Dance and Ancient Drama: The Connection Between Siracusa and Hellerau

Sophocles' Women of Trachis (Siracusa, 1933)

Perhaps the greatest challenge involved in modern productions of Greek drama centers on the chorus, especially in regard to the question of music and movement. In 1914, the producers of Aeschylus' Agamemnon at Siracusa, Sicily, entrusted the difficult problem of choreography to members of the Geneva School of Jaques-Dalcroze. Emile Jaques-Dalcroze had first opened a school or laboratory of dance at Hellerau, near Dresden, where he developed and taught the form of movement called Eurythmics.

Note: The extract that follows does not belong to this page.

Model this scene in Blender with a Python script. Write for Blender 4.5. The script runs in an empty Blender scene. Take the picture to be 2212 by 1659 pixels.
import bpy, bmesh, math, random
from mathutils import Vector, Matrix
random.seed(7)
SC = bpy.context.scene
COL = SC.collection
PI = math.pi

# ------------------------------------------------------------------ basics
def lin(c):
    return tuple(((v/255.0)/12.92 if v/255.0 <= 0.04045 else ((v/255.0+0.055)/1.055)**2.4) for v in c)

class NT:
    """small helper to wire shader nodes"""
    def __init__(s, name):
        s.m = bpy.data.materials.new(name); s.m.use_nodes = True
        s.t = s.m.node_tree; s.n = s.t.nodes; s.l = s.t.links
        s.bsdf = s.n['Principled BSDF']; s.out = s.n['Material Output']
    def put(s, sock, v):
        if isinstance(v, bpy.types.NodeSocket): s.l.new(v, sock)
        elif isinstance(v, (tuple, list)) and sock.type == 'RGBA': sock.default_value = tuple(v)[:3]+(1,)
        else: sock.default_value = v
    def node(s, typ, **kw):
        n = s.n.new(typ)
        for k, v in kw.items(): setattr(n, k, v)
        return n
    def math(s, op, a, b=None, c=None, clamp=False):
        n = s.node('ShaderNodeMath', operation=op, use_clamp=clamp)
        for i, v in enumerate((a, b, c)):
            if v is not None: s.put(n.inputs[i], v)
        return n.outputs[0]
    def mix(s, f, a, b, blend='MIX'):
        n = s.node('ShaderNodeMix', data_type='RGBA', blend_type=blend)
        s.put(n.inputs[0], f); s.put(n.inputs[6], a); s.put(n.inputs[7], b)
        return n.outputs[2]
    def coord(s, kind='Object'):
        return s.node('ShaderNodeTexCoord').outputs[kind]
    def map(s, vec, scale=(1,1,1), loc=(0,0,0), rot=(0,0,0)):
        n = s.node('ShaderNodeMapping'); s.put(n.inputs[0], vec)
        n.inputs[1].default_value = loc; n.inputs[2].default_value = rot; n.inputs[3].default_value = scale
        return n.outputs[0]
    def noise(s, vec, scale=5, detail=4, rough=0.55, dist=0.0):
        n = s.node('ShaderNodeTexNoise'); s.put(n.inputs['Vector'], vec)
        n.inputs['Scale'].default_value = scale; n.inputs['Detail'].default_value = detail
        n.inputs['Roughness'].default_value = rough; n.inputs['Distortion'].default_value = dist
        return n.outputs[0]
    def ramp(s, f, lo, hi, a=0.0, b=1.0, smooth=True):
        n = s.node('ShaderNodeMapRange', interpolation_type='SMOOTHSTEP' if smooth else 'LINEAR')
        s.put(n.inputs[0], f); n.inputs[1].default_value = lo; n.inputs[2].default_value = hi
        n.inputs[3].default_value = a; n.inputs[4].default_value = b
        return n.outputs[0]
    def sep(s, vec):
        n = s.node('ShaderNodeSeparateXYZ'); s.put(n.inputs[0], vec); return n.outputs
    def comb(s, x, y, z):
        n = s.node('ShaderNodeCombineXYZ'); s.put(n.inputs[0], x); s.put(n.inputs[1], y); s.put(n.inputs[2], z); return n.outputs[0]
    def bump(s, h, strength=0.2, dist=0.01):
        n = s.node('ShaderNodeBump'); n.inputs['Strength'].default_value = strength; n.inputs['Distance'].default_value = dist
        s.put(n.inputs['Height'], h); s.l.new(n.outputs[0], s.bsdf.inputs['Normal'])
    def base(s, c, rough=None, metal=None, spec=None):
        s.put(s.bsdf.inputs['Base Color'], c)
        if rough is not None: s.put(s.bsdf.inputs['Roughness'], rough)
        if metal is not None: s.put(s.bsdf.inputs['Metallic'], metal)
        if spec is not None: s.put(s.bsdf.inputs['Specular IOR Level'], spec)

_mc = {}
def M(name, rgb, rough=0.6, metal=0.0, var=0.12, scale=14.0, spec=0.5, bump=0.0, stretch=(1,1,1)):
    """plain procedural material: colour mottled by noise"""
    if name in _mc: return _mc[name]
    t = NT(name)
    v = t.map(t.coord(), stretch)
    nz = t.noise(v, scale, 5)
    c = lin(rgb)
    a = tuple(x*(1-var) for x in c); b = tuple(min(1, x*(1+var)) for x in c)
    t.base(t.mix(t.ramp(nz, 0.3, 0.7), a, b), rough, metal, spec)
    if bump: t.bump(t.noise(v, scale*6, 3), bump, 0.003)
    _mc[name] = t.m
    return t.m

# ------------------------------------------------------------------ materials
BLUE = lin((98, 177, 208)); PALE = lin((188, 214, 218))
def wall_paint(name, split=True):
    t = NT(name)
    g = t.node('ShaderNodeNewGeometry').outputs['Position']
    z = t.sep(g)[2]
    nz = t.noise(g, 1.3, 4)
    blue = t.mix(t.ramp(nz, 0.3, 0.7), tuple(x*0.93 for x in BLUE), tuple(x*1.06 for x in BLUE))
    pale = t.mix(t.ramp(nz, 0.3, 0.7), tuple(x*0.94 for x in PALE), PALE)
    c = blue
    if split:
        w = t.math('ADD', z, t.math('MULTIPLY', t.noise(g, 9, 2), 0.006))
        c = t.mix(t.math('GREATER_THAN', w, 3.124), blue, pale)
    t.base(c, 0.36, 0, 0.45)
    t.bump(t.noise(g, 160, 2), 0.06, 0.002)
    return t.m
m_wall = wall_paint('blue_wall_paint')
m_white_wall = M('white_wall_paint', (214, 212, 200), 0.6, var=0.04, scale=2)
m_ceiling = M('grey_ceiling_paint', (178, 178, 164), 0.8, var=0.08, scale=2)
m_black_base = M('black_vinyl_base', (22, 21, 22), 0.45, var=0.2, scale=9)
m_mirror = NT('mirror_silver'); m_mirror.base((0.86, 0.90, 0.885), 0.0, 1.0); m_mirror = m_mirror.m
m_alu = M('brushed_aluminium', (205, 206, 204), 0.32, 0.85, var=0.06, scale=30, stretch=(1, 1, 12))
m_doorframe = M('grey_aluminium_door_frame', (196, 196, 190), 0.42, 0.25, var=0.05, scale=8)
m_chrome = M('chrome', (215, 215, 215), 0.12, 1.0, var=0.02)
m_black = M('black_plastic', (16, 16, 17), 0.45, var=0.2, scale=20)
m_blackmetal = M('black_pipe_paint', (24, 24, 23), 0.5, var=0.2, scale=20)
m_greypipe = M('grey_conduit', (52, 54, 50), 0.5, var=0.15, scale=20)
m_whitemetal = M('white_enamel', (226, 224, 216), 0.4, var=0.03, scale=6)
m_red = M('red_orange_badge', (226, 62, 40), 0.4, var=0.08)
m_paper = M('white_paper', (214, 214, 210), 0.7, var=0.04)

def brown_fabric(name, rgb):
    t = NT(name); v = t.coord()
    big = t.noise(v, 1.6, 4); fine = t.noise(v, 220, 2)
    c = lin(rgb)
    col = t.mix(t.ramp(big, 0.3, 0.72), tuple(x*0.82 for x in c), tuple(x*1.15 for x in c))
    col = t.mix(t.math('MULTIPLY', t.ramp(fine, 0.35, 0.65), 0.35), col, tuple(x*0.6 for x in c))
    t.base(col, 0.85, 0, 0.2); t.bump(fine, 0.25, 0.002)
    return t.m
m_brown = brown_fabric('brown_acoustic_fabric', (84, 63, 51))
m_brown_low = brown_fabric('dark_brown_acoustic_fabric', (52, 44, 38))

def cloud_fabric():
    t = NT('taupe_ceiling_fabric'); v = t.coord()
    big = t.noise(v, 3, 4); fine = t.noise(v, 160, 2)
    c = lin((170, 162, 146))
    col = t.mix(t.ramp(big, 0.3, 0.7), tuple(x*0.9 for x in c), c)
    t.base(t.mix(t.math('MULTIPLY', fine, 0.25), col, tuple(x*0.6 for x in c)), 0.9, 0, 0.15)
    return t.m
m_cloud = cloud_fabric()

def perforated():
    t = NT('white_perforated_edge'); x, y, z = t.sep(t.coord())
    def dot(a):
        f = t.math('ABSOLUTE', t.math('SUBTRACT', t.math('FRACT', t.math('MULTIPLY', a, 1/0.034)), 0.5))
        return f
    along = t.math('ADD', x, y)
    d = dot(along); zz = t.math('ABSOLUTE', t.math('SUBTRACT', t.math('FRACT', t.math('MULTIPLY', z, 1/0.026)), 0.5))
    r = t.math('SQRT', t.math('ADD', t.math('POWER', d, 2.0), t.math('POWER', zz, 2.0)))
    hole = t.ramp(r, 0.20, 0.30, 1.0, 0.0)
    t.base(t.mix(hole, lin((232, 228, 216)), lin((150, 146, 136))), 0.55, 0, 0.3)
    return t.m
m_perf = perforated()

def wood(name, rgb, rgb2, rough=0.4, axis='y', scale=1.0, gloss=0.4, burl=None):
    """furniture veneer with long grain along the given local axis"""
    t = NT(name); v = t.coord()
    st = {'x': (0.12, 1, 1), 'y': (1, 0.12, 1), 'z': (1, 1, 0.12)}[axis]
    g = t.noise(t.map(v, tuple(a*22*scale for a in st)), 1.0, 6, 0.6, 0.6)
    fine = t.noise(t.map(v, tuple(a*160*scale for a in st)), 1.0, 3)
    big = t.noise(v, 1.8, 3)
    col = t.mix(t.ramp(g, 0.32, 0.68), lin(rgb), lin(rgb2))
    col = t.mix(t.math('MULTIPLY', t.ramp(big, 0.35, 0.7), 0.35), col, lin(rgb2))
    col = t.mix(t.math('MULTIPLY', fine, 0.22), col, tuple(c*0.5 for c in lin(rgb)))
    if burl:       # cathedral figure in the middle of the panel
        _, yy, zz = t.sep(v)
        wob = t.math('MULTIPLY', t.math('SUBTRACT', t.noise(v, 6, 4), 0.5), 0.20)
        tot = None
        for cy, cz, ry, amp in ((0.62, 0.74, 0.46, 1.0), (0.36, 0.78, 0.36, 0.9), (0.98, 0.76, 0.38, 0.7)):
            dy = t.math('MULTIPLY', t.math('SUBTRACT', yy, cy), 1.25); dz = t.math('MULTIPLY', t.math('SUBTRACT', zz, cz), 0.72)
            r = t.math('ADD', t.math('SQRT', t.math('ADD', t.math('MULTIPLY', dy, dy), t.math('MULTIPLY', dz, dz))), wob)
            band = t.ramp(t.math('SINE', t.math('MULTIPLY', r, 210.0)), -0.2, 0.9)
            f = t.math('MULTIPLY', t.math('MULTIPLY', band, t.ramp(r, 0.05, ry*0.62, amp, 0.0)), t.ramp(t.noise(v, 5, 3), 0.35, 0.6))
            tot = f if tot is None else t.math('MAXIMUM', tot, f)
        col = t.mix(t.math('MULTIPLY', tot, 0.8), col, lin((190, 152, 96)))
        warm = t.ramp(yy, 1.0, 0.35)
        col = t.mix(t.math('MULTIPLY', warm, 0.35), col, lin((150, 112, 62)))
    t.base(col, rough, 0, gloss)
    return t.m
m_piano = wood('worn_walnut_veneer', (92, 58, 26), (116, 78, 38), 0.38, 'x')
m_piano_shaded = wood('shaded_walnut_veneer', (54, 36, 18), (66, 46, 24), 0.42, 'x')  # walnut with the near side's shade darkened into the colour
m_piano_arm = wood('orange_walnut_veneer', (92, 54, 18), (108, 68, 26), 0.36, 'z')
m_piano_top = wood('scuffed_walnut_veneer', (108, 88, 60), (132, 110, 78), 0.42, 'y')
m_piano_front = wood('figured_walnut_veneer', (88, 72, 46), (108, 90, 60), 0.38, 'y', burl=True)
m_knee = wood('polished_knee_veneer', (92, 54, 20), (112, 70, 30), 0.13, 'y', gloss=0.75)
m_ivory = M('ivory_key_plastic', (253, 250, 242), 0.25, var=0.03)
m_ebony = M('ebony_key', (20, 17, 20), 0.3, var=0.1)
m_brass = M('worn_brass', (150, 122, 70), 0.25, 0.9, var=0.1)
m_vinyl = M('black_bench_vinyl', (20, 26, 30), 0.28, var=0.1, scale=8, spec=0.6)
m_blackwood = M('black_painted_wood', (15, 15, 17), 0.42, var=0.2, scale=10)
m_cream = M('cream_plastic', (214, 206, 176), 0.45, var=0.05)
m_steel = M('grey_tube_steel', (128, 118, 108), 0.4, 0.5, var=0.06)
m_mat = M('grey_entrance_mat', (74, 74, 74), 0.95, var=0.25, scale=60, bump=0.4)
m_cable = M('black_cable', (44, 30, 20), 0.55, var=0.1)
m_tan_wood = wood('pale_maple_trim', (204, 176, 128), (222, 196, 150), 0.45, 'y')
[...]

Although best known to modern theatre historians through its connection with Adolphe Appia, the Hellerau school and Eurythmics quickly developed an international fame. This presentation explores the connection between Eurythmics and the productions of ancient drama at Siracusa, an alliance that continued in cycles presented in 1927, 1930, 1933, 1936, 1939, 1948, 1950, and 1952. During these years, three choreographers of the Dalcroze school worked at Siracusa: Valerie Kratina, Jia Ruskaja, and Rosalie Chaldek. In 1990, the latter received an Eschilo d'Oro, the highest award presented by the Istituto Nazionale del Dramma Antico, which sponsors the Siracusa productions. In addition to written documentation, slides of still photographs of the work of these choreographers will serve as a basis for this presentation.